Por despacho do Senhor Director dos Serviços Substituto de 30 de Agosto de 2011, no uso de competências subdelegadas, foi indeferida a pretensão da ora Recorrente - pedido de restituição de MOP 528.299,00 (quinhentas e vinte e oito mil, duzentas e noventa e nove patacas) correspondente a 3% de dívidas e juros de mora acrescidos à renda de 2011, pagos no âmbito do contrato de concessão do terreno supra descrito - em sede de reclamação apresentada, com entrada nesta Direcção dos Serviços em 30 de Junho de 2011.
Com o indeferimento da reclamação - levado ao conhecimento da contribuinte através do Oficio n.º 397/NCP/DISR/RFM/2011 , de 2 de Setembro - a lei faculta à ora Recorrente dele recorrer hierarquicamente, conforme se depreende da leitura do artigo 153.° do Código de Procedimento Administrativo (doravante C.P.A.).

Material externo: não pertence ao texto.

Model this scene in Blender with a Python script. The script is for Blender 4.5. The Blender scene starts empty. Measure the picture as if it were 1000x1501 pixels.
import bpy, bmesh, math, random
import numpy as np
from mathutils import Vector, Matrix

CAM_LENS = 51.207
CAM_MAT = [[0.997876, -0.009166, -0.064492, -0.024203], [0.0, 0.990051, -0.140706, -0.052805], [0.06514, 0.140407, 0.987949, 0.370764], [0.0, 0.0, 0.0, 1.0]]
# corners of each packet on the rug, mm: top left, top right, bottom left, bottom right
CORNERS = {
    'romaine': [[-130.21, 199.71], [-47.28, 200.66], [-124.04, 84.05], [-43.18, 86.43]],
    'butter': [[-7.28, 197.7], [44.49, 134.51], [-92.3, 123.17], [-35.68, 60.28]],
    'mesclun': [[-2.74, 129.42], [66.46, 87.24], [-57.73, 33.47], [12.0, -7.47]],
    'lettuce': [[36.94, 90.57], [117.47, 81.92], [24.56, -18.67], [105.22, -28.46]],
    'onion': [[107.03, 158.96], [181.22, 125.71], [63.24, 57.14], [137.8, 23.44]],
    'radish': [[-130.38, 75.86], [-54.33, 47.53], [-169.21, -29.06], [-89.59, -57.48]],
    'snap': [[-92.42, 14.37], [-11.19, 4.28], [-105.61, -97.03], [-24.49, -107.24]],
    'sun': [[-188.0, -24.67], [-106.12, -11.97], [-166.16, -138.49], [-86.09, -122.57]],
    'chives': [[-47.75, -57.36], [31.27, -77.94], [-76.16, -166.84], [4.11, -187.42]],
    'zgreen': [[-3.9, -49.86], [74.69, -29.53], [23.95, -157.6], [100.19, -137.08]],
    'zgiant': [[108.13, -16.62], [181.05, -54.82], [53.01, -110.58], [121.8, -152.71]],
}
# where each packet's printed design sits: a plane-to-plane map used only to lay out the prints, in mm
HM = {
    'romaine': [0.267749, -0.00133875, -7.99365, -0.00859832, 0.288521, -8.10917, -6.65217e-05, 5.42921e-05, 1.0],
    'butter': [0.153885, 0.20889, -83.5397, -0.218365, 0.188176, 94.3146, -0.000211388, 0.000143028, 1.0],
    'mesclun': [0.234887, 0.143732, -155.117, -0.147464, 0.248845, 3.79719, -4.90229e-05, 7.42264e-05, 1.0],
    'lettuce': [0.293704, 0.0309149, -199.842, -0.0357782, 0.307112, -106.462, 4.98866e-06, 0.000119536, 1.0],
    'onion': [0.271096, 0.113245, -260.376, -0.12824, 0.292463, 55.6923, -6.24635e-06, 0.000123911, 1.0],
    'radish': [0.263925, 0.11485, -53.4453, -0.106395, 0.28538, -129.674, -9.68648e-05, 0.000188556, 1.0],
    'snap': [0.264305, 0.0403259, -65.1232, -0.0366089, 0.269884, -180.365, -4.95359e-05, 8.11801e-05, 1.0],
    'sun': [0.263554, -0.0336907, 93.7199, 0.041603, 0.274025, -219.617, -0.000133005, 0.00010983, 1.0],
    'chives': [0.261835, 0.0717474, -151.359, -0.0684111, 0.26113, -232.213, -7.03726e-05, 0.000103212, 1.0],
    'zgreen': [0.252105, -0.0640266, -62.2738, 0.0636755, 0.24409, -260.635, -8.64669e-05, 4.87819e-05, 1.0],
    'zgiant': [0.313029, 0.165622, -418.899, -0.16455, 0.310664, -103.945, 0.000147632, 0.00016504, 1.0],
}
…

Só por mero lapso, foi a ora Recorrente notificada para, querendo, apresentar reclamação no prazo de 15 dias, nos termos do n.º 2 do artigo 2.° da Lei n.º 12/2003 em conjugação com o artigo 4.° da Lei n.º 15/96/M e o n.º 3 do artigo 2.° da Lei n.º 16/84/M.
Tal contraria o disposto no n.º 2 do artigo 148.° do C.P.A. : “Não é possível reclamar de acto que decida anterior reclamação...” porque uma vez decidida a impugnação, fica esgotado o dever de pronuncia do orgão “ad quem” (sublinhado nosso).
Assim, do acto de indeferimento da reclamação que negou provimento à pretensão da ora Recorrente de se ver ressarcida da importância de MOP 528.299,00 (quinhentas e vinte e oito mil, duzentas e noventa e nove patacas) correspondente a 3% de dívidas e juros de mora acrescidos à renda de 2011, cabe recurso hierárquico necessário - porquanto o acto impugnado não admitir recurso contencioso imediato - podendo o mesmo ser interposto nos termos dos artigos n.ºs 153°, 155.° e 157.° todos do C.P.A.
A Recorrente é parte legítima, o recurso tempestivamente interposto, porque apresentado dentro do prazo de 30 dias, devendo a sua interposição suspender a eficácia do acto recorrido, pelo que nos caberá apreciá-lo.
Da análise do processo administrativo, apuram-se os seguintes:
III. Factos
a) A B Entretenimento Companhia Limitada, é titular de concessão por arrendamento do terreno sito na zona de aterro entra as ilhas da Taipa e Coloane, titulado pelo Despacho do Secretário para os Transportes e Obras Públicas n.º 48/2009.
b) A concessão por arrendamento tem corno contrapartida o pagamento de uma renda, fixada no respectivo contrato, de periodicidade anual, calculada de acordo com a Portaria n.º 164/98/M, de 13 de Julho, cabendo à Direcção dos Serviços de Finanças a execução do contrato de concessão e, nomeadamente, a cobrança da renda estipulada.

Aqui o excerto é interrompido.